Water and capitalism don’t mix

No man is an island, but lots of English towns now are.  It must be bloody awful and none of what follows in any way diminishes how miserable it must be when your house floods, but amidst the political welly-waving, some home truths are being missed.  People who know are talking about how rivers and drainage systems have been neglected and the inevitable soggy consequences of building on flood plains.  But even these issues, which have been warned about for years, don’t get to the heart of the matter which is the ideology of individualism that drives capitalism in general and the property market in particular.

In times of crisis, capitalism resorts to collectivism.  Whether it’s ‘the war effort’, bailing out the banks, or bailing out flood waters, when the shit hits the fan, inveterate free-market individualists suddenly reach for government-led solutions.  What they don’t want to acknowledge is that its craven ‘I’m allright Jackism’ that gets us into the mess.  Housing policy is a graphic example.  Every facet of the home ownership fetish feeds the social and economic isolation reflected in the property-porn and consumerism that obsesses the media and corporate worlds.  Personal financial reward has also been used to sell energy efficiency products, but individual environmentalism is an oxymoron.  I presume there are currently flooded homes that are also covered with solar panels, an ironic illustration that private efforts to produce renewable energy cannot solve the wider problem.  By contrast, I’m sitting in a council flat that is part of a communal heating system.  There’s always more heat and hot water than needed and the total bill last year was £160.  A nice hot bath and horrible flooding are, or should be, part of the same conversation, but we can’t have it if we’re only thinking about ‘my house’.  The cash nexus around property ownership completely distorts any sense that we are connected beyond the limits of our front doors – and that’s the way capitalism likes it.  What interest do the privatised utilities have in mass producing renewable and cheaper energy?  Similarly the establishment politicians may wax lyrical about ‘community spirit’, but once the crisis passes, it terrifies them.

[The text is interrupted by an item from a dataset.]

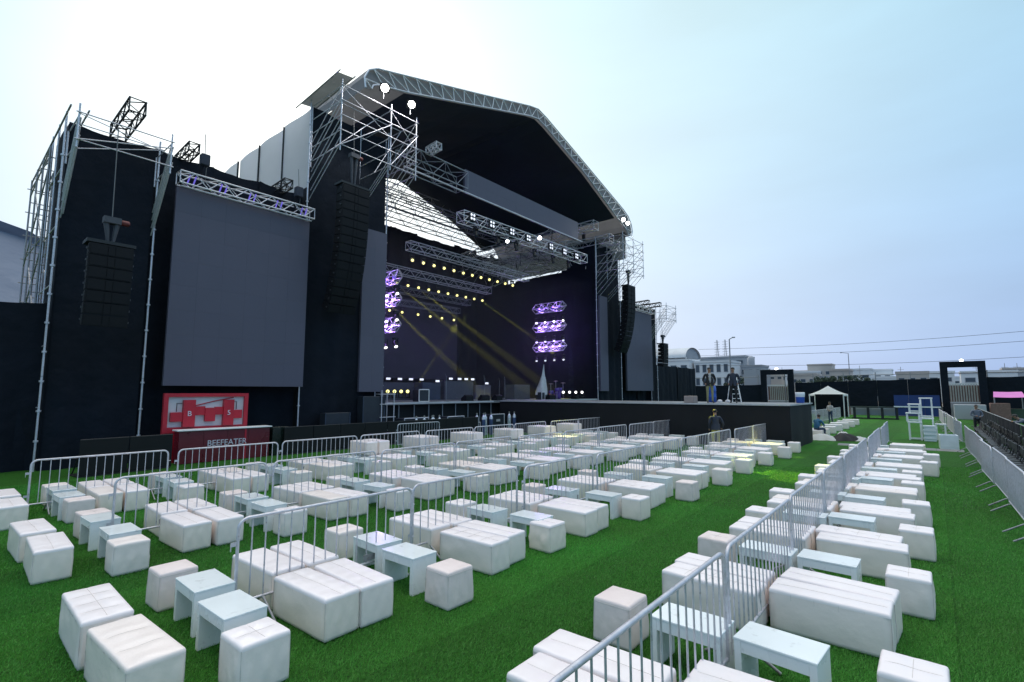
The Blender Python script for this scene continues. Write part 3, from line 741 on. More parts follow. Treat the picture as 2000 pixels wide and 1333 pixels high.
# side scaffold left of the far-left tower
t = thing('side_scaffold', 'bare scaffold frame stepping down behind the far left tower', 'scaffold', (2.42, 24.0, 0))
for i, y in enumerate((0, 1.5, 3.0, 4.6)):
    for x in (0, .45):
        zt = 11.4 + .0 * i
        tubepart('post', t, (x, y, 0), (x, y, zt), .034, 'galv_dark')
    for k in range(2, 12):
        if k * 1.0 < 11.4: tubepart('ledger', t, (-.12, y, k * 1.0), (.6, y, k * 1.0), .02, 'galv_dark')
for x in (0, .45):
    for k in range(2, 12, 3):
        tubepart('ledger', t, (x, 0, k), (x, 4.6, k), .024, 'galv_dark')
        tubepart('brace', t, (x, 0, min(11.3, k + 2.6)), (x, 4.6, k - .3), .024, 'galv_dark'); tubepart('brace', t, (x, 0, k - .2), (x, 3.0, min(11.3, k + 2.4)), .02, 'galv_dark')
    tubepart('top_rail', t, (x, -3.7, 11.55), (x, 4.6, 11.3), .028, 'galv_dark')
# tarpaulin roof over the left cage
t = thing('tarpaulin', 'grey tarpaulin pitched over the scaffold cage of left tower', 'tarp', (11.2, 19.3, 16.5))
m = MB(); m.sheet(lambda u, v: (-.35 + .75 * u, -.1 + 3.3 * v, .05 + .10 * u - .22 * v + .02 * math.sin(8 * v)), 12, 10); part('sheet', m, 'tarp', t)
tubepart('pole', t, (-.36, -.3, .06), (-.36, 3.7, -.18), .03, 'galv_dark'); tubepart('pole', t, (.38, -.3, .12), (.38, 3.4, -.1), .03, 'galv_dark')

# ------------------------------------------------------------------ black walls beside the stage
def wall_thing(label, x0, x1, y, z1, n, seed, m='black_drape', name='drape_wall'):
    t = thing(name, label, 'wall', ((x0 + x1) / 2, y, 0)); wdt = (x1 - x0) / n
    for i in range(n): drape_panel(t, x0 - (x0 + x1) / 2 + i * wdt, x0 - (x0 + x1) / 2 + (i + 1) * wdt + .12 * (i < n - 1), .06 * (i % 2), 0, z1, 'drape', m, .05, seed + i)
    m2 = MB(); m2.box(-(x1 - x0) / 2, .12, 0, (x1 - x0) / 2, .3, z1 - .15); part('backing', m2, m, t)
    return t
wall_thing('high black draped wall behind the big left screen', 5.2, 11.1, 22.5, 11.9, 3, 30)
wall_thing('high black draped wall behind the big right screen', 41.6, 47.8, 22.5, 11.3, 3, 40)
wall_thing('low black draped wall at the left edge of the turf', -14, 2.55, 22.4, 5.45, 6, 50)
wall_thing('low black draped wall right of the stage by the buildings', 49.5, 61.0, 22.2, 5.4, 4, 60)

# ------------------------------------------------------------------ roof
t = thing('stage_roof', 'gabled stage roof with grey fabric edge, front truss and black lining', 'roof', (XC, 20, 0))
OUT = [(-13.70, 17.05), (-13.78, 17.55), (-13.55, 18.05), (-13.05, 18.36), (-12.3, 18.58), (-6.1, 20.42), (-1.0, 21.98), (0, 22.2), (1.0, 21.98), (6.1, 20.42), (12.3, 18.5), (13.2, 18.1), (13.75, 17.5), (13.95, 16.9), (13.75, 16.45)]
INN = [(-13.35, 17.10), (-13.30, 17.3), (-13.0, 17.48), (-12.6, 17.58), (-11.2, 17.95), (-6.1, 19.57), (-1.0, 21.2), (0, 21.42), (1.0, 21.2), (6.1, 19.57), (11.3, 17.35), (12.3, 16.95), (12.9, 16.7), (13.1, 16.5), (13.2, 16.3)]
m = MB()                                       # fascia between outer and inner curve
for i in range(len(OUT) - 1):
    m.poly([(OUT[i][0], 0, OUT[i][1]), (OUT[i + 1][0], 0, OUT[i + 1][1]), (INN[i + 1][0], 0, INN[i + 1][1]), (INN[i][0], 0, INN[i][1])])
part('fascia', m, 'canopy', t)
m = MB()                                       # canopy skin with depth
nY = 9
for i in range(len(OUT) - 1):
    for j in range(nY if i > 3 else 3):
        ya, yb = 16.0 * j / nY, 16.0 * (j + 1) / nY
        m.add([(OUT[i][0], ya, OUT[i][1] + .0), (OUT[i + 1][0], ya, OUT[i + 1][1]), (OUT[i + 1][0], yb, OUT[i + 1][1] - .05), (OUT[i][0], yb, OUT[i][1] - .05)], [(0, 1, 2, 3)])
part('canopy', m, 'canopy', t)
for k, seg in enumerate(((4, 5), (5, 6), (6, 7), (7, 8), (8, 9), (9, 10))):    # black lining bays
    m = MB(); a, b = INN[seg[0]], INN[seg[1]]
    m.sheet(lambda u, v: (a[0] + (b[0] - a[0]) * u, .25 + 15.6 * v, a[1] + (b[1] - a[1]) * u + .12 - .10 * math.sin(math.pi * ((v * 5) % 1)) * math.sin(math.pi * u)), 6, 40)
    part('lining', m, 'black_lining', t)
m = MB()                                       # edge truss in front of the fascia
pts_o = [(x, -.10, z - .04) for x, z in OUT]; pts_i = [(x, -.10, z + .03) for x, z in INN]
m.tube(pts_o, .045, 6); part('outer_chord', m, 'alu', t)
m = MB(); m.tube(pts_i, .04, 6); part('inner_chord', m, 'alu', t)
def along(pl, s):
    tot = [0]
    for i in range(len(pl) - 1): tot.append(tot[-1] + (Vector(pl[i + 1]) - Vector(pl[i])).length)
    d = s * tot[-1]
    for i in range(len(pl) - 1):
        if d <= tot[i + 1]: f = (d - tot[i]) / (tot[i + 1] - tot[i]); return Vector(pl[i]).lerp(Vector(pl[i + 1]), f)
    return Vector(pl[-1])
NZ = 68
for i in range(NZ):
    s0, s1 = i / NZ, (i + 1) / NZ
    a, b = (along(pts_o, s0), along(pts_i, s1)) if i % 2 else (along(pts_i, s0), along(pts_o, s1))
    tubepart('web', t, a, b, .026, 'web_white', 5)
for k in range(5):                             # pale side sheets on the left flank, one by one
    y0 = 2.15 + k * 2.9
    m = MB(); m.sheet(lambda u, v: (-15.1 + .05 * math.sin(5 * u + k), y0 + 2.84 * u, 12.2 + (4.1 - .03 * (k + u)) * v), 8, 6); part('side_sheet', m, 'white_sheet', t)
    if k: tubepart('sheet_gap_tube', t, (-15.17, y0 - .03, 12.2), (-15.17, y0 - .03, 16.25 - .03 * k), .05, 'black_paint')  # black tube added to stand in for the dark gap between sheets
m = MB(); m.sheet(lambda u, v: (13.9, .6 + 15 * u, 14.5 + 2.5 * v), 14, 5); part('side_sheet', m, 'tarp', t)
for sx in (-1, 1):                             # columns standing at the four corners
    for y in (4.0, 15.6): tubepart('column', t, (sx * 12.3, y, 0), (sx * 12.3, y, 17.2), .16, 'black_paint', 8)

# rafters silhouetted in the open rear gable
GT = 'roof trusses inside the stage'
for k, (y, z, x0, x1) in enumerate([(35.6, 18.1, 15, 38.2), (34.9, 19.9, 20.5, 33.0), (31.0, 17.3, 14.5, 38.8)]):
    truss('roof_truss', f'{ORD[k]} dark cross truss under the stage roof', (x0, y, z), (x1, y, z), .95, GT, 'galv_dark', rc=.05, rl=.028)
for k, (x, z) in enumerate([(35.0, 16.2), (37.6, 15.7), (39.3, 15.4)]):
    truss('side_truss', f'{ORD[k]} long truss running back along the right flank of the stage', (x, 20.5, z), (x, 36, z), .7, GT, 'alu', rc=.035, rl=.02)
for k, y in enumerate((23.5, 26.5, 29.5, 32.5)):
    truss('side_truss', f'{ORD[k]} short cross truss over the right wing of stage', (34.5, y, 15.0), (40.2, y, 16.2), .6, GT, 'galv', rc=.032, rl=.02)
t = thing('lacing_clutter', 'tangle of thin rigging wires in the right rear of roof', 'rigging', (36, 30, 15))
for k in range(320):
    a = Vector((random.uniform(-4, 4.5), random.uniform(-7, 5), random.uniform(-1.5, 1.2))); b = a + Vector((random.uniform(-1.5, 1.5), random.uniform(-1.5, 1.5), random.uniform(-1, 1)))
    tubepart('wire', t, a, b, random.choice((.014, .02, .03)), random.choice(('alu', 'galv_dark', 'cable')), 4)

# drapes closing the back and wings
t = thing('backdrop', 'black backdrop curtain hung across the rear of stage', 'curtain', (XC, 36, 0))
for i in range(11):
    x0 = -13.2 + i * 2.56
    drape_panel(t, x0, x0 + 3.1, .22 * (i % 2), DZ, 17.1 + .1 * (i % 3), 'drape', 'black_cloth', .09, 100 + i)
t = thing('wing_curtain', 'black curtain closing the right wing of stage', 'curtain', (37.3, 22, 0))
for i in range(5): drape_side(t, .3 + i * 2.75, .8 + (i + 1) * 2.75, .2 * (i % 2), DZ, 13.6 - .1 * i, 'drape', 'black_cloth', .08, 120 + i)
t = thing('wing_curtain', 'black curtain closing the left wing of stage', 'curtain', (15.5, 22, 0))
for i in range(4): drape_side(t, 3.2 + i * 2.7, 3.7 + (i + 1) * 2.7, .2 * (i % 2), DZ, 15, 'drape', 'black_cloth', .08, 130 + i)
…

Until, or unless, we can rethink our attitude to housing, we’ll keep getting wet.  Council housing isn’t the only answer, but it provides a model that is.  During its heyday, as well as shared heating, council housing has provided shared laundries, drying rooms, libraries, nurseries, repairs services, insurance, gardens, but above all, identity.  The anti-social lobby create a caricature of any form of collective ownership as Stalinist conformity or a free-love commune.  It doesn’t have to be either.  Several generations of council tenants have lived conventional domestic lives, but with an awareness of their home, services and community being flood-proofed against the whims of the property market and hot-wired to allow the kind of long-term, collective, decommercialised planning and investment that are our only future.